Malilong: Designated survivor

Malilong: Designated survivor

PRESIDENT Ramon Magsaysay had only 10 months left of his term when he died in a plane crash in Mt. Manunggal on March 17, 1957. Upon being informed of the president’s death, his vice president, Carlos Garcia, flew posthaste from Australia where he was attending a meeting of the Southeast Asia Treaty Organization to assume the presidency and took his oath before Chief Justice Ricardo Paras.

President Erap Estrada was barely three years into his six-year term when he was forced out of office while facing impeachment trial by the Senate. Although he would later claim that there was no vacancy in the presidency since he did not resign but merely went on leave, his vice president, Gloria Macapagal Arroyo, was sworn in to succeed him on Jan. 20, 2001.

Garcia’s assumption took place under the 1935 Constitution, Arroyo’s under the 1987 version. Both documents set very clear rules on succession: in case of the death, permanent disability, removal from office, or resignation of the president, the vice president shall become the president to serve the unexpired term.

What happens when both the president and the vice president die or are permanently incapacitated, are removed or resign from office? The president of the Senate or, in case of his disability, the speaker of the House shall act as president until a president or vice president shall have been elected or qualified. That is what the Constitution also says.

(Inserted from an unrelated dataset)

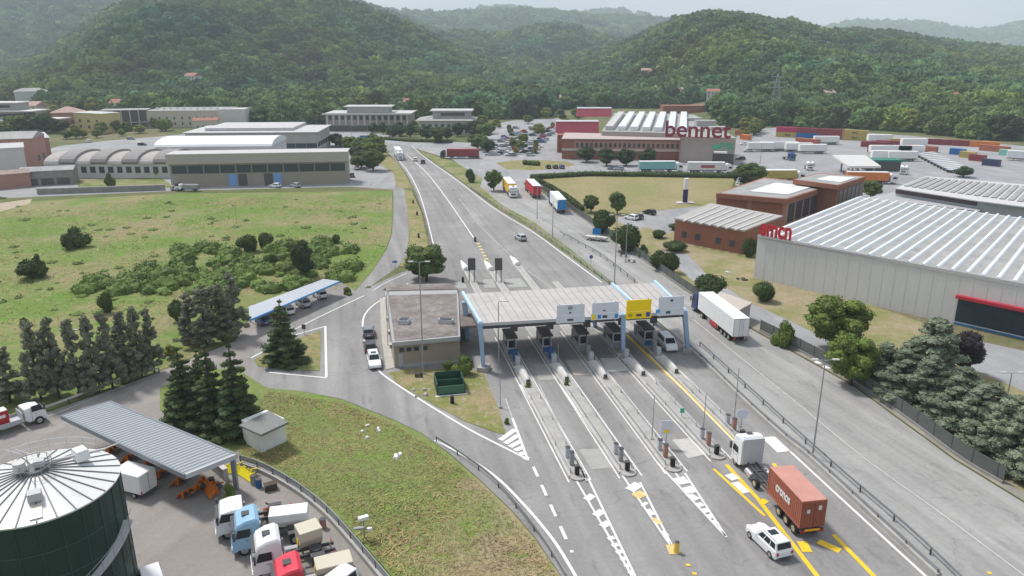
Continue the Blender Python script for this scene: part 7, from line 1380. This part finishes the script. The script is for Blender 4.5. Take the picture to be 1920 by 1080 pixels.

The date of the election will be fixed by Congress which is required to meet at 10 a.m. of the third day of the vacancy of the office of both the president and vice president and, within seven days, call for a special election which should be held not earlier than 45 days or later than 60 days from the time of such call.

With the rules and the order of succession clearly set in the Constitution, why is there a need for a “designated survivor” that Sen. Panfilo Lacson proposed in his bill?

Because the bench is shallow since the Constitution, according to him, does not provide for “special circumstances” when the president, vice president, Senate president and House speaker die at the same time or one after another. Who will act as president until the special election is held and a winner proclaimed and qualified?

Lacson has a point. Indeed, the Constitution does require Congress to pass a law that defines the line of succession when all the four top officials are not available to perform the duties of the presidency. It says: “The Congress shall, by law, provide for a manner in which one who is to act as President shall be selected until a President or a Vice President shall have qualified, in case of death, permanent disability or inability of the officials mentioned in the next preceding paragraph.”

Under Lacson’s bill, if all the four officials are unavailable, for the reasons stated in the Constitution, to discharge the office of the presidency, the acting president shall be chosen in the following order: the most senior member of the Senate in terms of length of service in the Senate, the most senior House member in terms of length of service in the House and the Cabinet member designated by the president.

The inclusion of the Cabinet member is what makes Lacson’s bill objectionable because he does not have a direct mandate from the people. Lacson should delete him from his bill.